Ich fühle mich von dem Thema keineswegs besessen. Im Wesentlichen interessiere ich mich für ganz andere Dinge, Religion liegt da eher am Rande. Aber das Interesse daran flammt immer mal wieder auf. Ich wusste nicht, dass Dich das stört.

Jörn
13.10.2017, 20:11
Ihr wirkt geradezu besessen, ohne den Grund dafür preis zu geben.

Ist der Papst besessen? Da er sich sein Leben lang rund um die Uhr in eine der zahlreichen Götter-Mythen verrannt hat? Würde man sagen, jemand ist besessen, wenn er sein Leben lang auf Liebe, Familie und Sex verzichtet, weil er glaubt, er sei die unberührte Braut Jesu Christi?

Sind Leute besessen, die sonntags in die Kirche gehen und dort ein Ritual zelebrieren, dessen Höhepunkt im Verzehr des wahrhaftigen Leibes Jesu Christi besteht?

Sind Priester besessen, weil sie überzeugt davon sind, der Schöpfer der Welt habe ausgerechnet sie dazu auserkoren, der Welt die Wahrheit zu verkünden und sie damit zu erretten?
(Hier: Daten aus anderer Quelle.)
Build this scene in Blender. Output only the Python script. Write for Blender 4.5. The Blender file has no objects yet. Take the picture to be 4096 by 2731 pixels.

Wie gelangst Du zu der Auffassung, ausgerechnet die Kritiker dieses Wahnsinns wären besessen?

captainbeefheart
13.10.2017, 20:15
Ich finde ebenfalls, dass sich die Debatte um religiösen Glauben dreht und nicht um Aussagen wie: „Ich glaub‘, der Zug fährt von Gleis 4“. In der Alltagssprache ist dieser vage Gebrauch des Ausdrucks üblich, aber wir wissen doch genau, dass wir in dieser Debatte eine bestimmte Bedeutung meinen (nämlich die religiöse Bedeutung) und keine andere.

....

Hier mal das Definitionsangebot von Klugschnacker:

"1. Eine Sache für wahr halten. ...

2. "So tun, als ob eine Sache wahr sei".... #8113

Hmm.

Jörn
13.10.2017, 20:19
Hallo beef, wenn Du möchtest, dass ich auf Deine Postings antworte, dann formuliere einen Standpunkt in der Sache.